Marc Faber, the well-known author of Tomorrow's Gold: Asia's Age of Discovery, also believes that while stock markets are vulnerable, Asian real estate presents tremendous opportunities. He thinks that most property assets in Asia are still far below their pre-1997 highs.

Friday, July 27, 2007

Gold - or cash?

Brady Willett in Safe Haven (yesterday) warns us off some "bright ideas" for preserving wealth in a market drop. He notes that gold is a hedge when everyone wants out of cash, and that's been quite some time.

I guess his position is close to that of Marc Faber, who said recently that all asset classes are inflated and on the whole, he'd prefer to stand on the platform rather than get on any of the waiting trains.

Sunday, July 15, 2007

Marc Faber on the world bubble and his own investments

I have already referred today to Faber's interview on Minesite.com and would like to pull out one or two strands:

Faber thinks "...all real estate markets around the world are in cuckoo land and that they will all correct at some stage meaningfully even if you print money".

Asked whether he has real estate himself, he says, "I own properties in Asia, in New Zealand and in Vietnam in particular and in Thailand, and Indonesia and some in Switzerland; but ... I never borrow money to buy my properties, I pay cash ... I also own gold, and I also own some shares of course, I’m just diversified; but in general, I am very liquid at the present time... I’m holding a lot of cash at all times."

Re precious metals and inflation: "I tell you, the US has no other option but to print money. And they’ll go down like the Roman Empire in a huge hyperinflation. " He is bullish on silver and gold (especially gold), though he notes the danger that in a crisis, the government may simply expropriate investors' holdings of precious metals, as has happened in the US before.

Faber also notes that the expansion in the money supply in the West is not matched by increases in GDP, which is why we have speculative bubbles and a stalled standard of living: "...in the 50s and 60s and 70s if you increased your debt in the United States by $1 you got essentially also a dollar's worth of GDP growth. Now in the last 5 years, total credit market debt in the US has grown by $13 trillion but GDP by just $2.3 trillion." By contrast, in the East, living standards have risen: "I moved to Hong Kong in 1973. When I came, Taiwan, South Korea were very, very poor countries, as well as Singapore was like a dump at that time. Today, Singapore is the richest country in the world and, you see that the standards of living of people, has over the last 30 years, improved very dramatically in these countries. Whereas in Switzerland I go there, back, a few times a year I don’t see any meaningful improvements in the standard of living."
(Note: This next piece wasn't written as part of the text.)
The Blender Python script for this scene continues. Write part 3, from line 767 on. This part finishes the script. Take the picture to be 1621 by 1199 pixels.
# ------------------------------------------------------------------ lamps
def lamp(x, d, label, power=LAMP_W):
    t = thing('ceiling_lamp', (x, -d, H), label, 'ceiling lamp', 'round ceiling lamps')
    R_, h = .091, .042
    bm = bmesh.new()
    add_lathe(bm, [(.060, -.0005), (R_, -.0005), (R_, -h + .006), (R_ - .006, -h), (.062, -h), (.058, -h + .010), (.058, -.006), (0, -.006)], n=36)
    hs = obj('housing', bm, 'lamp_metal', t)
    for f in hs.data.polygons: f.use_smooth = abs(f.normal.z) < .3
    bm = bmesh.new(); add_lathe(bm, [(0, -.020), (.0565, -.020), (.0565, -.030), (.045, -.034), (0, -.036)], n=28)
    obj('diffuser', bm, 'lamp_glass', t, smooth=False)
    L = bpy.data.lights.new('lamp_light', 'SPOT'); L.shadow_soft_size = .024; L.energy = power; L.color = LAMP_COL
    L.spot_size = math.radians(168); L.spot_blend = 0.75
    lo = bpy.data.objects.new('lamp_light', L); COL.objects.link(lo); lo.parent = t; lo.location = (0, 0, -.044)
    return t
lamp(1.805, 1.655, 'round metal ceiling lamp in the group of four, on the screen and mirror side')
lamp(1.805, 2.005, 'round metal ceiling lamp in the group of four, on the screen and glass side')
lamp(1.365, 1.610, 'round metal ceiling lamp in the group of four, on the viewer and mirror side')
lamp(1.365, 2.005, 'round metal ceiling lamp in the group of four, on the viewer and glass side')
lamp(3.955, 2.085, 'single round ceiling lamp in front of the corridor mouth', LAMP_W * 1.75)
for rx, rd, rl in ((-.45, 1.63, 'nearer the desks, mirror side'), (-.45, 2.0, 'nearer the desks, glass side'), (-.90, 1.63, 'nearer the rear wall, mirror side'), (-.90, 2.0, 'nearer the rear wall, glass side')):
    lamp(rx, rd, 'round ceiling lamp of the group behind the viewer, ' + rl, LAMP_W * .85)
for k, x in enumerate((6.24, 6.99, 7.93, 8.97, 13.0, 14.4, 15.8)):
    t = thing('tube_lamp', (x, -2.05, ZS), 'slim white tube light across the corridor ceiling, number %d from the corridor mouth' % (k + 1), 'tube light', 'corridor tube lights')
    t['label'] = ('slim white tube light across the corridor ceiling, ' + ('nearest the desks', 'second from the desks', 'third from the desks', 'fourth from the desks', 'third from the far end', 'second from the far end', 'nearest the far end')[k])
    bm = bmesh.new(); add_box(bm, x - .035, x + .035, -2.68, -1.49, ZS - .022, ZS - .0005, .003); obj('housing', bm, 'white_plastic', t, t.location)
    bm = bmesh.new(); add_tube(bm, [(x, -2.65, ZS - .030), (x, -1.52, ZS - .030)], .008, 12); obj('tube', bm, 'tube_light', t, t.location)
I think I have to speak personally now. What worries me, since I'm not rich and live in a large ex-industrial city, is not how to profit from the crash, as Peter Schiff advises, but what my life is going to be like when my neighbours and their children are strapped for cash, unemployed (or in Mcjobs) and increasingly resentful. Shouldn't we get our noses out of the financial press and start to become concerned about the social cost of the folly and cynicism of our banks and governments?

Marc Faber interview on Commodity Watch Radio

Read Marc Faber's 3 April overview of the economy, commodities and mining on Commodity Watch Radio at Minesite.com - Part 1 here, Part 2 here. This site has a number of enticing webcasts - Minesite is one to bookmark, especially for commodity investors.

Wednesday, July 11, 2007

Cash still king?

British investment portfolio manager Tim Price gives his reasons for favouring cash in the present economic circumstances. The post is a few weeks old, but echoes similar intimations from Marc Faber. Price has also reviewed Michael Panzner favourably.

Tuesday, July 10, 2007

Marc Faber: "Buy early, exit early"

Marc Faber gave us his approach in the Financial Express on Sunday, and his currently bearish outlook on most classes of asset. Like Sir John Templeton, he believes in buying when the pessimism is at its height. He's also quite dismissive of fund managers' performance.

Sunday, July 08, 2007

Marc Faber bullish on Indian real estate

See here for Moneycontrol.com's interview with Marc Faber, where he expresses enthusiasm for Indian realty:

...I think that is a no-brainer in the long run. It is a problem for people who will have very high borrowings, against their realty because of interest rates. Realty has always been a cyclical industry, where prices move up or down. But by and large if I look at the world, the reason so many families are rich, that came out of realty, is that the money was tied up in realty. They did not do anything more stupid with their money like buying Internet stocks in 2000 and then losing 90% of their money as prices went down.

So, my advice essentially for people, if you are not an expert in financial matters, to own realty - a safer avenue to wealth.

Faber also predicts a near-future stockmarket correction in the US of more than 10%, and in the longer term:

I expect over the next 20 years interest rates in the US will go much higher than it is perceived by the market place as I think inflation in the US will accelerate on the upside partly because of the rise in the prices of commodity, energy and food. This is also partly because of the weakness in the dollar that will eventually lift import prices.


Tuesday, July 03, 2007

Faber in person, and "always long on gold"

While we're doing the visuals, let's have a look at Marc Faber. I find you can learn so much about people from their face, voice and physical posture. Faber comes across as frank, clear, careful to say it right, thought-out.

This interview is several months old, but has many nuggets of enduring value, such as a possible 30-40% drop in emerging markets, political prospects for Thailand, Japan as a buying opportunity, and gold as a store of value against the relentless decay of paper currency.

Note how he says at the end that Americans should not hold gold in America, for fear of expropriation in a crisis. Warnings like that made in his gentle and cautious way are all the more stark.